Blasé 24-year-old Pierre Hunter is the unlikely hero of Drury's fourth novel, set in the isolated region of the Midwest that gives the book its title. Newly orphaned and bartending in a small town, Pierre is just coasting through life"until a near-fatal ice-skating accident introduces him to beautiful Stella Rosmarin, a mysterious girl who lives alone in an abandoned house. That too-lucky-to-be-chance rescue is the first of a string of strange incidents that fill Pierre's life as he begins an affair with Stella. When, on a cross-country hitchhiking trek, he unwittingly steals $77,000 from a dangerous character named Shane by landing a chance blow, the novel's tone shifts from absurd to surreal as Shane plots to get the money back. Meanwhile, Stella has been keeping a spooky secret that will be the undoing of everyone's plans.
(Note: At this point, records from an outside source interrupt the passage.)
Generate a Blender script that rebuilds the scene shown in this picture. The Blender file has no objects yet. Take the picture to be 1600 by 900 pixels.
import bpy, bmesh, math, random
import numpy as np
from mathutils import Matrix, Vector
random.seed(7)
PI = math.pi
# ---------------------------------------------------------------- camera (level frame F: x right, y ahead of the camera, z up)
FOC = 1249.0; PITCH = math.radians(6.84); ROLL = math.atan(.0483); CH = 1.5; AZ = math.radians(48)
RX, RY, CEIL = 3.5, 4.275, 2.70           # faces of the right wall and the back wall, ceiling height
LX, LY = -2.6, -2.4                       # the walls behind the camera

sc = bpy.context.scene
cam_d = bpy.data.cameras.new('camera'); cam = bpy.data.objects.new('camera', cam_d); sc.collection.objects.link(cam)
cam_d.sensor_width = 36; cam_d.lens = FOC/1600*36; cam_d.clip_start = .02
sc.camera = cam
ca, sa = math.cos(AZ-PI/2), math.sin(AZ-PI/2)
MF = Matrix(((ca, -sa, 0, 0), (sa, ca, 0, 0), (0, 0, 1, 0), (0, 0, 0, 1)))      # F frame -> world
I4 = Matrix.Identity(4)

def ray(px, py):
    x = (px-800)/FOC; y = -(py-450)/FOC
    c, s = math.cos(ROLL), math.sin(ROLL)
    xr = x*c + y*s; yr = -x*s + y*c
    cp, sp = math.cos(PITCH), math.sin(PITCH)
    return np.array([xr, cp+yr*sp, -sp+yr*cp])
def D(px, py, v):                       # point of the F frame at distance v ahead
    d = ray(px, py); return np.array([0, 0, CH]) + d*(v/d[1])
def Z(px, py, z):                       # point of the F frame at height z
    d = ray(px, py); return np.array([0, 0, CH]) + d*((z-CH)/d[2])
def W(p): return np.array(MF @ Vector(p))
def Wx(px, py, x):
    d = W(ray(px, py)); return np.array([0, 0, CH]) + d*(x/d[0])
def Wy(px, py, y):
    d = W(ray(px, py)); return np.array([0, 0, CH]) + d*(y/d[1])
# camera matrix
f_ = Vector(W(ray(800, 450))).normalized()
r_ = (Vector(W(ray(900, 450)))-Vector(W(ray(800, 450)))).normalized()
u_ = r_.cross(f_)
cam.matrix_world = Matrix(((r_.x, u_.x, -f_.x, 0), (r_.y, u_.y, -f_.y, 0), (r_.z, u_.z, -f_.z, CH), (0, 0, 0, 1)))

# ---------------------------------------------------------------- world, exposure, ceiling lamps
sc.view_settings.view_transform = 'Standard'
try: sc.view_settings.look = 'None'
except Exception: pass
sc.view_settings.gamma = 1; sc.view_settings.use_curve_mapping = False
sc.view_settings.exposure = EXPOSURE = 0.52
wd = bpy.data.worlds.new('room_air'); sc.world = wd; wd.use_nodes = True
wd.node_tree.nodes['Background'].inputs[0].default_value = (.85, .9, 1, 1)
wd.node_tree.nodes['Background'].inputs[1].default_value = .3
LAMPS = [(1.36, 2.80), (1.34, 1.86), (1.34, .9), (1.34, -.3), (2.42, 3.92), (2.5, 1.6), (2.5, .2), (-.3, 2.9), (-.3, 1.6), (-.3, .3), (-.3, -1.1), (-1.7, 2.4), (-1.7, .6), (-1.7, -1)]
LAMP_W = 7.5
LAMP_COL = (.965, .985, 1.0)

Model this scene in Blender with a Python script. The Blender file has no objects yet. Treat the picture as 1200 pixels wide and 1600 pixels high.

Though the Coen brothers-meet-David Lynch characters can seem stylized and two-dimensional, Drury (Hunts in Dreams) has a knack for entertainingly weird detail that shines throughout. (Aug.) Copyright © Reed Business Information, a division of Reed Elsevier Inc. All rights reserved.

From Booklist

Pierre Hunter had a chance to escape his small Iowa hometown, but now he's back, working as a bartender. Reticent and watchful, he lives a spare, wistful life, blundering in and out of trouble. He's happiest while skating across the lake on his way to work, until one fateful day when he falls through the ice. He would have perished if a beautiful woman living all alone in an isolated house on a bluff hadn't appeared and rescued him. After he and Stella become lovers, he hitchhikes to California to visit relatives and incurs the wrath of a dangerous man under peculiar circumstances. In fact, everything is just a bit odd in this moody and mysterious tale. Over the course of four original novels, Drury has forged an entrancing form of midwestern paranormal noir. Deadpan wit, cosmic melancholy, characters both ethereal and down and dirty, predicaments a Beckett character would accept as inevitable, and a porous divide between the living and the dead add up to a delectably unnerving outlaw fairy tale. Donna SeamanCopyright © American Library Association. All rights reserved

About the Author

Tom Drury is the author of several novels, including The End of Vandalism, Hunts in Dreams, The Driftless Area, and The Black Brook. His fiction has appeared in the New Yorker, Harper's, and the Mississippi Review, and he has been named one of Granta's Best Young American Novelists.